* WHAT YOU WILL DO *
List all lines of the data that include the string "wide".

* DATA SECTION *
════════════════════
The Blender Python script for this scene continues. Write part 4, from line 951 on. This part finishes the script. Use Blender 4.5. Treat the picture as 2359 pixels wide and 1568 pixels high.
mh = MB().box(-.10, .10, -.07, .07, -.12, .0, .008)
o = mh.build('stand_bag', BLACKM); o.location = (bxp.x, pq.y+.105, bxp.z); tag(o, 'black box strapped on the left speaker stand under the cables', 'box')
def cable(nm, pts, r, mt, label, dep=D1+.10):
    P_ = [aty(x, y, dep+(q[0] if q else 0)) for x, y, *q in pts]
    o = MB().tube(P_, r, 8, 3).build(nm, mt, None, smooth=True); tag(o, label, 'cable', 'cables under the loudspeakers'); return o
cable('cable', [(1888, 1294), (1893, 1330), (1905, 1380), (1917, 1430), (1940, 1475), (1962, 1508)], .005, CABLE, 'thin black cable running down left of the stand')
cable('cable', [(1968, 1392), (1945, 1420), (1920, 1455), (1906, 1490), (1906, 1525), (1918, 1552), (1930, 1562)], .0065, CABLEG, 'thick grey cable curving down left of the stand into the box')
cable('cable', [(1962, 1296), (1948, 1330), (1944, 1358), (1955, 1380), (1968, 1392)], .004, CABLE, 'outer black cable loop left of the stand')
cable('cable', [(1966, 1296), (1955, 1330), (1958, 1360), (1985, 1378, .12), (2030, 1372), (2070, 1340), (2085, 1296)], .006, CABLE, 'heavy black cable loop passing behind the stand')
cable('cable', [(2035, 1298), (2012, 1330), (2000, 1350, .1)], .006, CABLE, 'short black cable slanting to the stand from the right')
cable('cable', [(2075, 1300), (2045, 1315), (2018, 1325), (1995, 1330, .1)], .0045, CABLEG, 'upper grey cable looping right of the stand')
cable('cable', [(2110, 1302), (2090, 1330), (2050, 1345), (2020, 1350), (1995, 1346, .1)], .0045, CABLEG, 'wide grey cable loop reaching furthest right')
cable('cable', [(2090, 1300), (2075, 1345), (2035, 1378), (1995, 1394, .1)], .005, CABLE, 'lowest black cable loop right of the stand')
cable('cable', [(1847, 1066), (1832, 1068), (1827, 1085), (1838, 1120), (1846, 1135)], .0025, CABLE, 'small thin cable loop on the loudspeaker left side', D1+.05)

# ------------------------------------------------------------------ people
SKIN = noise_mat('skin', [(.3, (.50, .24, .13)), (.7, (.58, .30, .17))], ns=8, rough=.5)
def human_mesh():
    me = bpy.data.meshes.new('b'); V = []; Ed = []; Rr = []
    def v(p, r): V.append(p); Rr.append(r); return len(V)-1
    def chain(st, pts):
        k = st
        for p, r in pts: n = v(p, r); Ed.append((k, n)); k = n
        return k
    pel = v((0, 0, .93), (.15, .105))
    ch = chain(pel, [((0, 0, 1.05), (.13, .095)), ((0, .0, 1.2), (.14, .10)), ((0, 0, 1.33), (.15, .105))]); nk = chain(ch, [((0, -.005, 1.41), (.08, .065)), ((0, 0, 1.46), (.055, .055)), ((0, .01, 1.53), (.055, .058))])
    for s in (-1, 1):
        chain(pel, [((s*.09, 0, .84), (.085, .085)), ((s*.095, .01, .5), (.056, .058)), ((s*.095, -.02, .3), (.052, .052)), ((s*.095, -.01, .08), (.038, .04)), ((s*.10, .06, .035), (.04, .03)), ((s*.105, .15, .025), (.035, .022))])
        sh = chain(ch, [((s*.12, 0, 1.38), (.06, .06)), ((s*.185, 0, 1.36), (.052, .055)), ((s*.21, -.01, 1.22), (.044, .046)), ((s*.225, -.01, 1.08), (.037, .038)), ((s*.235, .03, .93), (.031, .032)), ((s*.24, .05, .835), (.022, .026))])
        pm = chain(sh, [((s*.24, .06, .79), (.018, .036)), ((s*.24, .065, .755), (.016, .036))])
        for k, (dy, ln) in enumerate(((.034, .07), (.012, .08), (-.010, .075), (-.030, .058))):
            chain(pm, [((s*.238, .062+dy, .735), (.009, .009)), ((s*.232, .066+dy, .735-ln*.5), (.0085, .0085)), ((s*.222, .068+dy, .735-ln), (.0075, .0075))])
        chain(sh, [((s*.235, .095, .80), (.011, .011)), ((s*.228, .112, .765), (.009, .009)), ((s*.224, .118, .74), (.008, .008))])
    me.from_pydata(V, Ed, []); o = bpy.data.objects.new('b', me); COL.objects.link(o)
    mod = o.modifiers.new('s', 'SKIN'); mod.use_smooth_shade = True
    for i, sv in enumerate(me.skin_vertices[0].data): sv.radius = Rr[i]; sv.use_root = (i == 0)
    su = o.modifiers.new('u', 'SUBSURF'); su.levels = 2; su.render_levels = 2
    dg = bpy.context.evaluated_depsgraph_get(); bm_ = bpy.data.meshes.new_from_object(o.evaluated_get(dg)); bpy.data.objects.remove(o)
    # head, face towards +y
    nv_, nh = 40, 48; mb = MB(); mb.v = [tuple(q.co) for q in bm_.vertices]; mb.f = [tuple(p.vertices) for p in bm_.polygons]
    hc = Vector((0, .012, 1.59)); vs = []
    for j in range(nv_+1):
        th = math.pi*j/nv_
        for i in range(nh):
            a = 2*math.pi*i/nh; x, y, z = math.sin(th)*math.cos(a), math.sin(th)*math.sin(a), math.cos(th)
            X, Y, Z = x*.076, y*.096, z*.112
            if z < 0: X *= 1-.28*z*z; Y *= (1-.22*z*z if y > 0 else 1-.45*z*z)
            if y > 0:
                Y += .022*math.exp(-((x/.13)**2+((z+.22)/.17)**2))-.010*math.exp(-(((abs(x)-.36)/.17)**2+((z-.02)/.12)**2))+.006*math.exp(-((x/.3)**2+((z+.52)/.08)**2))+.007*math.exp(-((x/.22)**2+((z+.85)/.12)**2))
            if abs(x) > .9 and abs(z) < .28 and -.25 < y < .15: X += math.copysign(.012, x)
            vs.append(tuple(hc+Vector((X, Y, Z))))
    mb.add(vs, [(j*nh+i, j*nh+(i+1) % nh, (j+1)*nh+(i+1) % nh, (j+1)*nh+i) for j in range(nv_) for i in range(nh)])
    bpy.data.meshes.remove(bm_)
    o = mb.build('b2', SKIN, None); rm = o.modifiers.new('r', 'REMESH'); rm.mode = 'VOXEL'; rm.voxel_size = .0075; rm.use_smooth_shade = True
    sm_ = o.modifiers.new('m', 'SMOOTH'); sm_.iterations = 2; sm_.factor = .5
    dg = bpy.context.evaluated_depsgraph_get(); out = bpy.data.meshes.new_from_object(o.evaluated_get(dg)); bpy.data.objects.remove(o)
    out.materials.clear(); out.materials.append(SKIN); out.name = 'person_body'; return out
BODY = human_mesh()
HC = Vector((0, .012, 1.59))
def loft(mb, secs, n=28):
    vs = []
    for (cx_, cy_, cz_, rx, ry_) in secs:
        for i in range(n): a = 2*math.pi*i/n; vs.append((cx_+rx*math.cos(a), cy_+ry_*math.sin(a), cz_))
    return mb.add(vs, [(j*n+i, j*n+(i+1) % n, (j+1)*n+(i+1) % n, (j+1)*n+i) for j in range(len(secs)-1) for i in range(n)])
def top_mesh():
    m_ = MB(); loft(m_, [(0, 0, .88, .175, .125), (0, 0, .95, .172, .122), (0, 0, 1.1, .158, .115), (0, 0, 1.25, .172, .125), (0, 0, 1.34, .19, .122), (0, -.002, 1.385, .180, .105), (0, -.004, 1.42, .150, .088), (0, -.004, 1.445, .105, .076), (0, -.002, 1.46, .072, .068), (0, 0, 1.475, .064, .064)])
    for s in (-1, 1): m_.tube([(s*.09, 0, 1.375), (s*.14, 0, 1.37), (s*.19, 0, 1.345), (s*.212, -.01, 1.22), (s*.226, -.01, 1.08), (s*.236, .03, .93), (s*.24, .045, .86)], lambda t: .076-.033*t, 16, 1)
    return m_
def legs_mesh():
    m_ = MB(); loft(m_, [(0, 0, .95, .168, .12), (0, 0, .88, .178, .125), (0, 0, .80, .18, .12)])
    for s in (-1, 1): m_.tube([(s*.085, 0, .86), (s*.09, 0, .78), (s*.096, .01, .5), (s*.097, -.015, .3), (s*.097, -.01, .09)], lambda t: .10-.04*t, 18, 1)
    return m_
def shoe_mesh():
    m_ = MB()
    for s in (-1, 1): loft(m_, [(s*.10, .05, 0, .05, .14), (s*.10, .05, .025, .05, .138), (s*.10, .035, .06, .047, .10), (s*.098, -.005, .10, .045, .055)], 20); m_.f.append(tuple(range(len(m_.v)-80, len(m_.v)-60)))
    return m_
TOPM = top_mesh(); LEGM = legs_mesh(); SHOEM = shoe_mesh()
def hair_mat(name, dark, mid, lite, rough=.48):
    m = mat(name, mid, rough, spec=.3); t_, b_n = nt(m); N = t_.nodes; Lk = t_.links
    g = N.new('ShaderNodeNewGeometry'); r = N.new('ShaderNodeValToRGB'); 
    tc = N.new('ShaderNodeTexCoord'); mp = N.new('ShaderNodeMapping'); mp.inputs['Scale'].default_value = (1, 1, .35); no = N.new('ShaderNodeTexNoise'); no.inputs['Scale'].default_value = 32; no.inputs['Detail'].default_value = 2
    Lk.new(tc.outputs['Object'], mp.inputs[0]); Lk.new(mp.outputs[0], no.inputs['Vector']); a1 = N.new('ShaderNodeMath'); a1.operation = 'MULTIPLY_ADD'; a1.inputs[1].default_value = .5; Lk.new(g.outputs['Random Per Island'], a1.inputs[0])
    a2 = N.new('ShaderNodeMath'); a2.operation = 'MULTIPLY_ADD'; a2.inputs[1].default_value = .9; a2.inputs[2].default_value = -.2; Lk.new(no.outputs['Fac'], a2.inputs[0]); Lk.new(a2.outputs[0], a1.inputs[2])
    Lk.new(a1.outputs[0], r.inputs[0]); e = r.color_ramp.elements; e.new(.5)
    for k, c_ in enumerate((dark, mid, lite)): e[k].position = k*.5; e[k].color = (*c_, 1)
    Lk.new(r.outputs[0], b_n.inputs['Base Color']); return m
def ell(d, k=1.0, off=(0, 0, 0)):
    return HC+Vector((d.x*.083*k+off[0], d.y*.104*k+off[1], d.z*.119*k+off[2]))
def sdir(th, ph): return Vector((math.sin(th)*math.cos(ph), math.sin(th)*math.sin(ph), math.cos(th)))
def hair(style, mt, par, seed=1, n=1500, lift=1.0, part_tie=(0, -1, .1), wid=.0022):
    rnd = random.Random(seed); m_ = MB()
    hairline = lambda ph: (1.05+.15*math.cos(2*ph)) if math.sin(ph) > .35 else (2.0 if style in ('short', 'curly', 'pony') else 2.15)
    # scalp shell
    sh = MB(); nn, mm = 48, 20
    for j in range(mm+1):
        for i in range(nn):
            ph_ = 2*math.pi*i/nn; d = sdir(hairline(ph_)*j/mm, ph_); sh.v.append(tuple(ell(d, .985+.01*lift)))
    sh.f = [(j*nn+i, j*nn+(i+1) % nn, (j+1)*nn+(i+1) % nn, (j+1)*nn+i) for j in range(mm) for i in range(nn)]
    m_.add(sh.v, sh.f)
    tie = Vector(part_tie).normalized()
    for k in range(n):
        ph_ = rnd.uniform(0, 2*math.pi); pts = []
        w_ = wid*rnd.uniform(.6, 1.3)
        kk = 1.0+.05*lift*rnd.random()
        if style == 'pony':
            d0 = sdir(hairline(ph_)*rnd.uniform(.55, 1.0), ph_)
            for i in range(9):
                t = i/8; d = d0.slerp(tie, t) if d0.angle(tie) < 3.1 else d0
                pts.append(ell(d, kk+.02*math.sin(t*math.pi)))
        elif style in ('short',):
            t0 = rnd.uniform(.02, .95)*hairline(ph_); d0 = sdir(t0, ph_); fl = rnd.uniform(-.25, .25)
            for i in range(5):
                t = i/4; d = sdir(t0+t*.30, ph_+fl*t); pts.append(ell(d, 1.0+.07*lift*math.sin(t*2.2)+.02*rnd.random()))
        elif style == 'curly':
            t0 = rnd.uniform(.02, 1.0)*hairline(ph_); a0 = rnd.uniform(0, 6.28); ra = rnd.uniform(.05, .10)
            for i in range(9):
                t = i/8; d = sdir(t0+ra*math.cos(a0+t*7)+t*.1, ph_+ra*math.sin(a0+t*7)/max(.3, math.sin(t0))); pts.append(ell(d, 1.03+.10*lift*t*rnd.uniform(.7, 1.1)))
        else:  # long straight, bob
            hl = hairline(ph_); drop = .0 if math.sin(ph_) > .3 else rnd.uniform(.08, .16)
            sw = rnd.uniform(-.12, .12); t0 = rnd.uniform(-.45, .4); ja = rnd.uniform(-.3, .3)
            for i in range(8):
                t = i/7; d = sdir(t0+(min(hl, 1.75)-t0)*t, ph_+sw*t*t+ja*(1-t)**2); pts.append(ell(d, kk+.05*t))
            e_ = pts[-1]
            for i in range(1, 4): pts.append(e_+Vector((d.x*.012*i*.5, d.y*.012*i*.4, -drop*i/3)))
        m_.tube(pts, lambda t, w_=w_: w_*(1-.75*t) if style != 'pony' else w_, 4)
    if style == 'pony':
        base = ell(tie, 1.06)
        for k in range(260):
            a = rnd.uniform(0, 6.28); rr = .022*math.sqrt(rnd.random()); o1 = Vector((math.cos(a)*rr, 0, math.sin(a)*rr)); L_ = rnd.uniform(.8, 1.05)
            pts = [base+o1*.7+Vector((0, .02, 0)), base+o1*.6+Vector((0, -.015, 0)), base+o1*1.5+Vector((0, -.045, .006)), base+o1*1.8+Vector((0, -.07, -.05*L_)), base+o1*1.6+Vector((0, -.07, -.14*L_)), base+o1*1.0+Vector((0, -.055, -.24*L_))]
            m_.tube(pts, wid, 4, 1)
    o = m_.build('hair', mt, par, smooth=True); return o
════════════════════
* OUTPUT FOR THIS EXERCISE *
The Blender Python script for this scene continues. Write part 4, from line 951 on. This part finishes the script. Use Blender 4.5. Treat the picture as 2359 pixels wide and 1568 pixels high.
cable('cable', [(2110, 1302), (2090, 1330), (2050, 1345), (2020, 1350), (1995, 1346, .1)], .0045, CABLEG, 'wide grey cable loop reaching furthest right')